Entre tantas músicas conhecidas dos ABBA, ‘Super Trouper’ sempre foi a minha favorita. A razão poderá estar no meu subconsciente. Conta-me o meu irmão do meio que essa era a canção que mais gostava de ouvir em bebé, enquanto a minha mãe me dava a papa a comer. São frequentes os estudos científicos que revelam que só é possível começar a armazenar memórias por volta dos três anos e a verdade é que não me lembro dessa situação mas talvez algo tivesse ficado “gravado” na mente. Também poderão ser recordações de ouvir essa cassete um ou dois anos mais tarde, enquanto a fita durou lá por casa. Admiro os ABBA pelo seu sucesso e pelo facto de terem conseguido cativar as novas gerações, principalmente através do musical ‘Mamma Mia!’, que continua, desde 1999, em exibição no West End de Londres e que já deu origem a dois filmes, ambos bem-sucedidos nas bilheteiras. O que mais esperar do primeiro grupo da história da música, proveniente de um país de língua não inglesa, a atingir consistente sucesso nas tabelas de vendas de Reino Unido, Austrália e Estados Unidos da América? O vencedor leva tudo.

Videojogo: ‘Contra’ (1987)

No longínquo ano de 2633, a maligna organização Red Falcon montou uma base no arquipélago de Galuga, perto da Nova Zelândia, com o plano de eliminar toda a humanidade. Bill Rizer e Lance Bean, dois comandos da unidade de elite Earth Marine Corps Contra, são enviados para a ilha com o objectivo de destruir as forças inimigas e desvendar a verdadeira natureza da entidade alienígena em controlo. Esta é a premissa de ‘Contra’, jogo que a Konami desenvolveu e lançou para as máquinas de arcade em 1987.

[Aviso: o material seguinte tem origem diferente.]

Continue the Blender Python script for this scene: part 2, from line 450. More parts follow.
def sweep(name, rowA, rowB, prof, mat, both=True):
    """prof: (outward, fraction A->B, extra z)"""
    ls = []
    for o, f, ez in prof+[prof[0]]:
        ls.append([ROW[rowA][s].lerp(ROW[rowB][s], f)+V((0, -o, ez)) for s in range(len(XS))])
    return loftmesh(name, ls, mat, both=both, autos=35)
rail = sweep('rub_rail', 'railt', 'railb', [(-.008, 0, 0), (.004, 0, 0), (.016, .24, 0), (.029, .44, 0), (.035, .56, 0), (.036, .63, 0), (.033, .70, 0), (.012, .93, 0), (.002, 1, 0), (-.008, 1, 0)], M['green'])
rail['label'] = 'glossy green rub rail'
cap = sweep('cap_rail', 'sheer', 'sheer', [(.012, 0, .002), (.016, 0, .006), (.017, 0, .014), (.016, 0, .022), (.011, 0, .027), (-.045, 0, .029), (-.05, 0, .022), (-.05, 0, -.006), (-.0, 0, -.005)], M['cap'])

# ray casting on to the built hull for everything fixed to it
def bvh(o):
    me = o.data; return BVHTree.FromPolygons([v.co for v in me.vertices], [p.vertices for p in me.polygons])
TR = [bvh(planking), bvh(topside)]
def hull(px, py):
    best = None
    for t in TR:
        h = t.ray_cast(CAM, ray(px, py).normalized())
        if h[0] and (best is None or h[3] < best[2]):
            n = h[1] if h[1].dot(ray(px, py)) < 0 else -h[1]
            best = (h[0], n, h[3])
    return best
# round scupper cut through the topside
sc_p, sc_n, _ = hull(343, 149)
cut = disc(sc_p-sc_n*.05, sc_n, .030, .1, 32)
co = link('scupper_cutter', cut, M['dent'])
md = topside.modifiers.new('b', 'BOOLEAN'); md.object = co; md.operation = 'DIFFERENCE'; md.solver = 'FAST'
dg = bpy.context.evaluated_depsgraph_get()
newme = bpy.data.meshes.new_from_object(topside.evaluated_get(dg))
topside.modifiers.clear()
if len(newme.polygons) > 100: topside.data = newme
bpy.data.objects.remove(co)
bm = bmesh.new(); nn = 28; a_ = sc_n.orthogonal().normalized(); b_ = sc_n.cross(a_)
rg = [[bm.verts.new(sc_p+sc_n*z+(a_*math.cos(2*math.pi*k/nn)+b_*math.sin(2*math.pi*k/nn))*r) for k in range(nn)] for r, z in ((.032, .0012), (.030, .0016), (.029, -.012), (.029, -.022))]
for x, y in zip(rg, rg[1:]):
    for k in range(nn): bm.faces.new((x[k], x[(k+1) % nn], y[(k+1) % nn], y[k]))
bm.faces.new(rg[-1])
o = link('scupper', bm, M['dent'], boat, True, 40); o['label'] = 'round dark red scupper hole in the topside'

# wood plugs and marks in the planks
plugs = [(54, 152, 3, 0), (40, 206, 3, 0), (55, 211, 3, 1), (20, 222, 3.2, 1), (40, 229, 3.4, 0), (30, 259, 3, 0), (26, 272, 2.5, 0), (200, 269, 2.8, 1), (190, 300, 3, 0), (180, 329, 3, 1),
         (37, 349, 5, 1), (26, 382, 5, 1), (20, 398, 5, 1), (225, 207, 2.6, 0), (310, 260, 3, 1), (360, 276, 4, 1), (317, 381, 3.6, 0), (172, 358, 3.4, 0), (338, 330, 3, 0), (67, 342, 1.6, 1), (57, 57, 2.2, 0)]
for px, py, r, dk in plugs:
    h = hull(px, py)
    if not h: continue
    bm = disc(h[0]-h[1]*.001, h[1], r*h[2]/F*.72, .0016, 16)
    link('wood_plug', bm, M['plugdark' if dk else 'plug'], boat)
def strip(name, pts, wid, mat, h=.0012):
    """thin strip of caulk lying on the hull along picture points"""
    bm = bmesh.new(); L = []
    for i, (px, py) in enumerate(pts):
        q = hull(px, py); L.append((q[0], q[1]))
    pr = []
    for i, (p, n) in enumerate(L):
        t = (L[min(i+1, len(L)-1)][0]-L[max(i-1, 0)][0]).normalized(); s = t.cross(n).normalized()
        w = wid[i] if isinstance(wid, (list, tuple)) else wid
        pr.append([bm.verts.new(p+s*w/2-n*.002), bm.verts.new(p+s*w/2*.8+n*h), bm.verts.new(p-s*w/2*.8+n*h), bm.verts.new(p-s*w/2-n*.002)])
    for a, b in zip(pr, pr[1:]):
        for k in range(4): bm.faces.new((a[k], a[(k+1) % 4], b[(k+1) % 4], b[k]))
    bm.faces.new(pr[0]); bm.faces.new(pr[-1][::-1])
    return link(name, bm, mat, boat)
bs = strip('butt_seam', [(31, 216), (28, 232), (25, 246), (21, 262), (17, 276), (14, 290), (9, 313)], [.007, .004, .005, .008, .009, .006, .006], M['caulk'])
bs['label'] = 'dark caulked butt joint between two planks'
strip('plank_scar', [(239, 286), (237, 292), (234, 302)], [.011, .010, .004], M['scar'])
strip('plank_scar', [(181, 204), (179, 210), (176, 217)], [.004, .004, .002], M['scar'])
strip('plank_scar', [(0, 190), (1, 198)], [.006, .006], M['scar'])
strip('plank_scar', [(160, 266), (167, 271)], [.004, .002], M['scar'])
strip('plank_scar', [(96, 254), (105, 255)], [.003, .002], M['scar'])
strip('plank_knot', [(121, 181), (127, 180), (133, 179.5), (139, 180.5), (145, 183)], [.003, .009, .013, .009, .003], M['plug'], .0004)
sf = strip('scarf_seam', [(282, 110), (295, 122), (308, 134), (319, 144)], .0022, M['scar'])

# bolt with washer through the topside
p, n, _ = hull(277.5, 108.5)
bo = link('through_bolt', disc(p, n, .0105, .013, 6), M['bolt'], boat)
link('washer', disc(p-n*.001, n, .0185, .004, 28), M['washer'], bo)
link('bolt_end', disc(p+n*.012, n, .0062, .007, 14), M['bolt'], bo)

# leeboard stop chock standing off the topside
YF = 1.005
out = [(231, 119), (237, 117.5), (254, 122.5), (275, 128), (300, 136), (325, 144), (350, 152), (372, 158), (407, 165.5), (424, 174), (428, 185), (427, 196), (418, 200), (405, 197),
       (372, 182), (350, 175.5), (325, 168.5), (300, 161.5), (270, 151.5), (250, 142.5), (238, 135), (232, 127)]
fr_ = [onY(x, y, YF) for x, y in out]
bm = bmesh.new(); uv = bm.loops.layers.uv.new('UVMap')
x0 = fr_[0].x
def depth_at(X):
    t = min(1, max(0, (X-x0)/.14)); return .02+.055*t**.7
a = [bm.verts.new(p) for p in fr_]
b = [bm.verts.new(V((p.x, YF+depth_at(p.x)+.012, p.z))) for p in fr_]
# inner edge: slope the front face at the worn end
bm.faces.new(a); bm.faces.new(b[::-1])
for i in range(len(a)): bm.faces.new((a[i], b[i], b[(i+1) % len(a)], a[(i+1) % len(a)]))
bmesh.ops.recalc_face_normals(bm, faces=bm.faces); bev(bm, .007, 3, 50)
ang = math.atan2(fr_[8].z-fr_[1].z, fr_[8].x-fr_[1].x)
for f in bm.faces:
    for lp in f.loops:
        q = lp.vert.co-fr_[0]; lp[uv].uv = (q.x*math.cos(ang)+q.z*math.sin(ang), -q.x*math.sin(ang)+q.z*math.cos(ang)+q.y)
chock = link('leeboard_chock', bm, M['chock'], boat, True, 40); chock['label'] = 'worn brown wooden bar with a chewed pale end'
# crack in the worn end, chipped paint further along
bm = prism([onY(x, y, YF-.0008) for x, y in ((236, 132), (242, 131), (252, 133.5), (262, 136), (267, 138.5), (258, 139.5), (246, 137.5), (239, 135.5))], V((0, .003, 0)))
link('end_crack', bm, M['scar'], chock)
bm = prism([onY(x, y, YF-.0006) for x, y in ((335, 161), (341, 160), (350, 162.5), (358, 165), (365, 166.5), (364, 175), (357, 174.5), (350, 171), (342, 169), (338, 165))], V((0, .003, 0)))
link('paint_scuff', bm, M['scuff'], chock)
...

O título cedo ganhou popularidade entre os visitantes de salões de jogos muito pela modalidade suportada de dois jogadores em simultâneo, algo pouco habitual até então em jogos de tiros e plataformas. ‘Contra’ apresenta uma variedade de perspectivas, desde a clássica lateral, uma “pseudo” vista em 3D e até uma perspectiva fixa. Nos níveis de panorama lateral, cada jogador pode correr, saltar, baixar-se, mudar de plataforma e disparar em qualquer das oito direcções do joystick, o que proporciona uma notável liberdade de movimentos e acções. Ao longo dos sete níveis é também possível obter outras armas com maior poder de fogo, que o jogador perderá se entretanto for alvejado. E neste ponto reside o maior problema do jogo, a sua dificuldade elevada em sobreviver a um inferno de balas disparadas na nossa direcção.

O sucesso de ‘Contra’ levou a que a Ocean Software, sob licença da Konami, produzisse versões no ano seguinte para o Commodore 64, Amstrad CPC e ZX Spectrum. Renomeado ‘Gryzor’ para o mercado europeu, o jogo era em tudo idêntico em termos de mecânica e jogabilidade em relação ao original de arcade e foi também bem recebido. A portabilidade mais famosa seria a lançada para a Nintendo Entertainment System (NES), tornando-se num título muito popular (especialmente jogado a dois) na emergente “guerra de consolas” com a rival Sega. Esta versão também ficaria conhecida por ajudar a popularizar o uso do Konami Code (↑↑↓↓←→←→BA), um código secreto de “batota” utilizável em vários jogos e que, neste caso, atribuía ao personagem 30 vidas adicionais para ajudar a completar o difícil desafio. No meu caso, desconhecia tal código e se o mesmo funcionaria na versão para Spectrum que tinha em casa. Seja ‘Contra’ ou ‘Gryzor’, a franquia da Konami já leva 11 jogos até ao momento e há inclusive notícias que referem a intenção por parte de uma produtora de cinema chinesa em levar o título ao grande ecrã. Verdade ou… contra-informação?